Notas de campo 1

Federico Cárdenas Jiménez

Como habíamos acordado, nos encontramos a las 2 de la tarde para hacer un recorrido por el sector de las Galerías en aras de tener un contacto con los habitantes de la calle y las personas en estado de vulnerabilidad.

Recorrimos tres barrios enteros, zonas realmente marginales: construcciones de esterilla, con mínimos servicios, ubicadas en ladera, con difíciles accesos a través de vericuetos que parecían trochas o caminos de herradura, en medio de barrancos y precipicios que van a dar a una quebrada caudalosa.

Encontramos basura por doquier, olores fétidos, niños que andaban deambulando sin sus papás, descalzos y a medio vestir; sentí temor en algunos sectores porque grupos de jóvenes que bien podían tener entre 15 y 22 años, con aspecto temeroso, todos trabados, con los ojos rojos, de mirada perdida y un hablar pausado y extraño, salían de la nada en grupos de 3 y 4 a mirar quiénes se estaban acercando pero que cuando veían a mi compañero de ruta lo saludaban con alegría y le pedían su bendición.

Entramos a una casa, bien abajo, en la que había sólo mujeres en ese momento.

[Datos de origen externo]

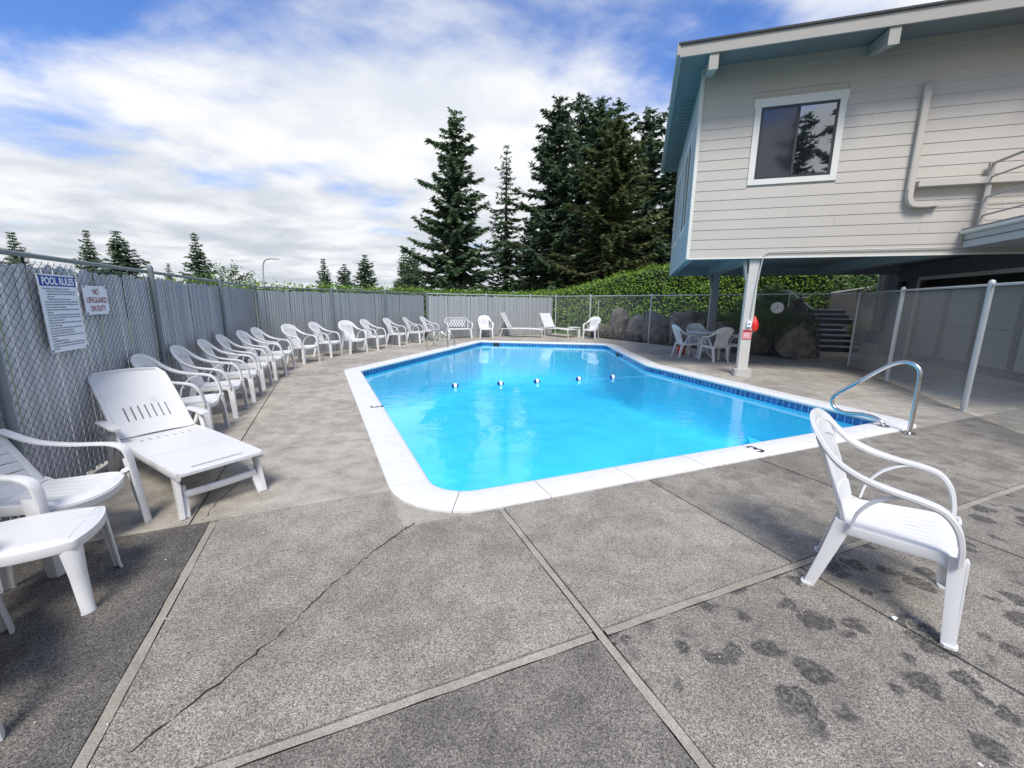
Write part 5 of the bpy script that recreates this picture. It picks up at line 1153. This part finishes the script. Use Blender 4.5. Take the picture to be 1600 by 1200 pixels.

Noté que en la entrada había un contador de luz nuevo y funcionando, ¡qué ironía! Al entrar, un denso olor a húmedo me embistió, la casa entre sombras, desarreglada, gris; quienes estaban allí, veían televisión. Una de las adolescentes nos llevó a través de un hueco en el piso hacia el subsuelo: ¡qué imagen y qué olor tan impactante! El agua de la montaña chorreaba por una pared dejando un rastro de lama. A la impresión de que la casa podía venirse abajo en cualquier momento, se le sumó el gruñido de un animal endemoniado que estaba detrás de una puerta. Alrededor, en el piso, había montones de ropa tirada –más de la que hay en mi closet- y una buena cantidad de juguetes apilados en repisas. En ese cuarto había otro televisor mediano que estaba encendido sin ningún televidente frente a él.

La verdad no supe cómo entender esas condiciones de vida sobre todo después de darme cuenta que ahí mismo dormía una de las adolescentes (13 años) con su bebé (de dos meses) –que sufría de asma a causa de esa humedad- y con su esposo (de 15 años), que en ese momento no estaba pero que al rato llegó estrujando a las presentes y dejando a su paso un encantador olor a solución: la esposa del muchacho no hace nada porque la dependencia a la solución no se lo permite. Él, en iguales condiciones, ya tiene dos muertos encima.

Al regreso nos topamos con grupos de muchachos pegados a sus bolsas de solución, que se acercaban al padre, como moribundos, a pedir su bendición; nunca me determinaron. Debido a lo difícil que les era articular palabra y ser coherentes y claros en lo que decían, me preguntaba ¿cuál podría ser la manera de llegar a estos muchachos para trabajar con ellos? La experiencia fue verdaderamente impactante porque una cosa es escuchar, otra ver fotografías o videos, y otra estar ahí, en el momento, en el lugar, sintiendo el olor, el miedo, la incertidumbre, querer ayudar sin poder hacerlo, querer hablar, pero con temor a comprometer la seguridad personal. Cuestioné todo el tiempo mi pretensión de trabajar con ellos y la manera como tengo pensado hacerlo. Supe que el trabajo era bien largo y que se fundamentaba en el conocimiento y la confianza. Me pregunté si era posible un cambio en la vida de estos muchachos, qué cambio tendría que darse y qué cosa podría ser tan trascendental para que en la persona se lograra dar ese cambio. Creo por el momento que debo conocerlos en su condición de consumidores para pensar luego en abordarlos con propósitos de transformación.